Lab note #058 Free Monad Effects and Algebraic Effects

Lab note #058 Free Monad Effects and Algebraic Effects

I'd finished up looking into reactivity (with the exception of data type enforced reactivity, like differential dataflow), and I pulled out code with pedagogical sample code implementing signals and autotracking.

I'd been talking about getting out of rabbit holes, but I don't feel confident that I understand aspects and nuances of algebraic effects, so I decided to look for talks and materials that were either source or accessible.

I took some detours to brush up on monads, lambda calculus, and some funsies about universal construction.
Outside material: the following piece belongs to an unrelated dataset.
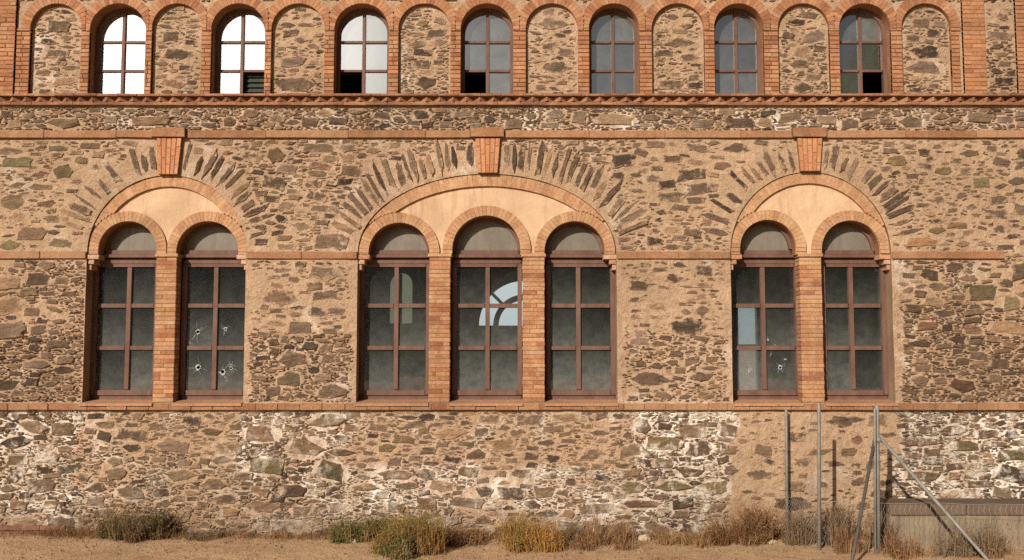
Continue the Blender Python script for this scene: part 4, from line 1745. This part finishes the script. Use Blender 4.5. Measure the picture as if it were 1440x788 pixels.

Here's the list of what I went over this past week.

My current understanding of effects is simply that it's a way to separate description of what effects you want done, with the interpretation of that effect. This interpretation is done during evaluation and is effectively a dynamic dispatch interrupt–we suspend execution to do something else, and resume when we've finished that something else. This sounds like async/await, but it's more generic. It allows you to abort the handler or resume the execution multiple times from the handler.

There's two ways to do this.

  1. Construct an abstract syntax tree with Free Monads and traverse it with handlers to replace effect descriptions with handler results during evalution.
  2. Suspend execution with a delimited continuation and run the handler, then take the handler result and resume the rest of the computation with the continuation.

All of this is, effectively, disciplined control flow beyond just the typical call stack push and pop.

But I felt like I'm still missing something. I think the last part is probably how the effect types work as a DX to devs, and how it might help find the correct handler.

I also want to see if I'm missing anything by a cursory survey of the influencial papers on effects and algebraic effects. It's likely that I won't understand everything, but I'll try to cover what I can and what I think is important, I'll deep dive with 4o, like I've been doing.